QUILTS & FABRIC: PAST & PRESENT

QUILTS & FABRIC: PAST & PRESENT By Quilt Historian Barbara Brackman Above: Moda's Morris Earthly Paradise

Sunday, February 21, 2016

Tessellations 8 ---What won't work

Perhaps like me, you have learned the hard way
that an 8-sided shape won't tessellate.
Octagons need other pieces to cover the surface.
Above a traditional quilt pattern with octagons plus diamonds...


Octagons and squares.

Squares fill the gaps well.


Squares and long hexagons.


Once we get above six sides we are into shapes that do not tessellate.
No charm quilts below.

Regular polygons:
5 = Pentagon
6 = Hexagon
7 = Heptagon
8 = Octagon
9 = Nonagon
10 = Decagon

We have  added to our vocabulary if not
our repertoire for tessellating charm quilts.

Pentagon and Heptagon

These complex shapes, however, do make interesting pattern when combined with other shapes. You rarely see them in antique quilts but there are lots of ideas on the web for pattern with Nonagons and Heptagons, etc.

A ring of heptagons

A decagon

A paper-pieced decagon.
Buy the pattern from Endulzar's Etsy Shop


Tessellations: Next-Curves

Long hexagons---6 sided shapes

(You may have noticed I have skipped the 6-sided shapes---hexagons---in discussing pattern that will tessellate or cover a surface with one piece. That's because it is such an ENORMOUS category. I am still working on sorting it all out. )

8 comments:

Monica said...

I love that quilt with the pink crosses! Plenty of inspiration, as usual, thanks!

Anonymous said...

Really enjoyed the post. Will add one thought. When you need to take your tessellation into three dimensions...head for the pentagon. Makes a nice small pincushion...larger soft play ball.

Tine said...

This is a great post. Thanks for sharing!

Judith said...

It's too bad they didn't teach quilting in high school; it would have made learning geometry much easier and more interesting. I love all the shapes.

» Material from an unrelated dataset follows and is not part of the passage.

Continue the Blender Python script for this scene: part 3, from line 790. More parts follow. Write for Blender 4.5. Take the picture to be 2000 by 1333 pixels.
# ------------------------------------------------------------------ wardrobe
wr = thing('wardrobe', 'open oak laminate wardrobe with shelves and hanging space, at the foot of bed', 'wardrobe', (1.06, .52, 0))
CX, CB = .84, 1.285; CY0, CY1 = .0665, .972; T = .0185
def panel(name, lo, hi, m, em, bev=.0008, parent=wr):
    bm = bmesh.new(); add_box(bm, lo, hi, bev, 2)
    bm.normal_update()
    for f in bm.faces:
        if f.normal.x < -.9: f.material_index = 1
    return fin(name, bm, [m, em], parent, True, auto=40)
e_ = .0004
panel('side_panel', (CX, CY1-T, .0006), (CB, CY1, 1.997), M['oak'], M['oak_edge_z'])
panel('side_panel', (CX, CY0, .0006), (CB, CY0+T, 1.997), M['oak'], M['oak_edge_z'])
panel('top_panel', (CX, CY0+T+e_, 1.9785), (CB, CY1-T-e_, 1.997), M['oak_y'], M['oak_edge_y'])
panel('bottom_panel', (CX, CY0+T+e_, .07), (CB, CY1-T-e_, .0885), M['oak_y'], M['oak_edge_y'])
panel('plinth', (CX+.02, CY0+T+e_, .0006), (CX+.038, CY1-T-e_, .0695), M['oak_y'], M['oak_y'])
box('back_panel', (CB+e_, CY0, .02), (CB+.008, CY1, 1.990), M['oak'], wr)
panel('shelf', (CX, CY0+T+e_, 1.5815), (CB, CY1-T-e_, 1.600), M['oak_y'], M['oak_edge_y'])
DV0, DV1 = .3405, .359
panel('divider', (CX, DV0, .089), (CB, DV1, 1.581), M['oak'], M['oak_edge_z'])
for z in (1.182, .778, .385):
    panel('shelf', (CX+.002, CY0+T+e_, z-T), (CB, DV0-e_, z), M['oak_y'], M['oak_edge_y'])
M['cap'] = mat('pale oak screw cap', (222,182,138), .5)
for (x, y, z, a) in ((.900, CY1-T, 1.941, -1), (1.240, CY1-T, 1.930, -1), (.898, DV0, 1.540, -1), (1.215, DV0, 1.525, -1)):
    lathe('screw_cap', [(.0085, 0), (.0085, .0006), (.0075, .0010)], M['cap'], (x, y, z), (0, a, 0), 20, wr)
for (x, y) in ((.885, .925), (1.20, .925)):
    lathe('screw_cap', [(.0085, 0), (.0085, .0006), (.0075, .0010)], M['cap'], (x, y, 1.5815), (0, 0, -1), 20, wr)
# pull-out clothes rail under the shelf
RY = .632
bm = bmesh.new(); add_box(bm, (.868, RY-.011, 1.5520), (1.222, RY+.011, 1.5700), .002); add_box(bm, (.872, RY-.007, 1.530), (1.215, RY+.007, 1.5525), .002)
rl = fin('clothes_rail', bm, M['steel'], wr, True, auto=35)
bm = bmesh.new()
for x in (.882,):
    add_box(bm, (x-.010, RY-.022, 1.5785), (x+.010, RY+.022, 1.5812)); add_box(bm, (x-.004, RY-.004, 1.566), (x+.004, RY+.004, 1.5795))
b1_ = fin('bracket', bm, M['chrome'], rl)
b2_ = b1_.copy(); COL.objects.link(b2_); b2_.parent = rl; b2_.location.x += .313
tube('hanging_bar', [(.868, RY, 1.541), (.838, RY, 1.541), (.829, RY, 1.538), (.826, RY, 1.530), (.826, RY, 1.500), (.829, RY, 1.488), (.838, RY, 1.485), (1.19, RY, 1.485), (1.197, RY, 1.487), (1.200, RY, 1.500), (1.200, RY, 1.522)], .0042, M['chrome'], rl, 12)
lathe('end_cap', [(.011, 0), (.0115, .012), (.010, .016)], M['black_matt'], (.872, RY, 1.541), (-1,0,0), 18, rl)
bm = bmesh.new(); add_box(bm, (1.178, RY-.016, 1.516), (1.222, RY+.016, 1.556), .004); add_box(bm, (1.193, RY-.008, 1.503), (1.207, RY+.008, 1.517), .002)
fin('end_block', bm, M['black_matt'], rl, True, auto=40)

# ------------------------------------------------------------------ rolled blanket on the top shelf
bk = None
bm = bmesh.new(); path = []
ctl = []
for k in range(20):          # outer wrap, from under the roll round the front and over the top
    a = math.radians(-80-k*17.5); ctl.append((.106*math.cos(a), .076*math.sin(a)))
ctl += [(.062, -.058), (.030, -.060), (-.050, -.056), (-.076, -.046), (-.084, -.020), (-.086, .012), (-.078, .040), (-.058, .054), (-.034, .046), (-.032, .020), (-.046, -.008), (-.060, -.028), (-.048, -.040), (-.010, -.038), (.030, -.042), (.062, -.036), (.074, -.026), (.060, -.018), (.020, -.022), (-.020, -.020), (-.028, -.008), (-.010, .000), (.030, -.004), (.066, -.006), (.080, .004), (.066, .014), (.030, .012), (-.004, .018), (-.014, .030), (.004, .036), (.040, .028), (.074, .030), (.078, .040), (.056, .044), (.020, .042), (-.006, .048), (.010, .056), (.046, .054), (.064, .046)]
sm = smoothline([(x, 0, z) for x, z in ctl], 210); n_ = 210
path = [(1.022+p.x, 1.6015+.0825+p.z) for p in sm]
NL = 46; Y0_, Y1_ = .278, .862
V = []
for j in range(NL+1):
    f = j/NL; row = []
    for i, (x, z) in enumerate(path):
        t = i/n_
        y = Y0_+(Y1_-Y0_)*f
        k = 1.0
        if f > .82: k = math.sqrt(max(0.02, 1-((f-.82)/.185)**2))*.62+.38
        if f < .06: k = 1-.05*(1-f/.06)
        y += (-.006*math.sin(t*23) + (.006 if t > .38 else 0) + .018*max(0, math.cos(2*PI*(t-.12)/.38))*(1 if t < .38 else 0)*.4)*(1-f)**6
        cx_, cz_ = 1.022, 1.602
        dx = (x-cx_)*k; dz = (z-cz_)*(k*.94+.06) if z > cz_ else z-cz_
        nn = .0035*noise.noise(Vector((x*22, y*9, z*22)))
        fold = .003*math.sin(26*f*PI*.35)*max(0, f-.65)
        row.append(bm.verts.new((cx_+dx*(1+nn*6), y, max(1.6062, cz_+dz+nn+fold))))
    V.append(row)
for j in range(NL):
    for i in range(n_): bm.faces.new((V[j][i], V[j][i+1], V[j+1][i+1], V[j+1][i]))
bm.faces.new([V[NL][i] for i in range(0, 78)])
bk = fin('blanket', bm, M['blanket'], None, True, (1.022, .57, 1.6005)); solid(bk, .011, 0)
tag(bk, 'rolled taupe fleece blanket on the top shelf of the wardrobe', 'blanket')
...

Pamela Koppleberger said...

I realize that your post is about tessellations, but I am really curious about the first quilt. Wondering where you saw the quilt. I have a quilt that looks exactly like this one that I picked up at an antique shop, but have no info on it. This quilt could be it's twin-same color placement of the shapes. I'd be interested in finding out more about the quilt. Thanks.

www.pinkelstar.com said...

Wow! This quilt consist of really tiny components! A lot of work, but it was worth that!

Barbara Brackman said...

Pamela
There are many quilts that look like this one. I probably found the photo in an online auction. It's a classic.

Barbara Brackman said...

One more thing Pamela
I should have mentioned the estimated date. Those two contrasting blues, navy blue and cadet blue, are a great clue to about 1890-1920.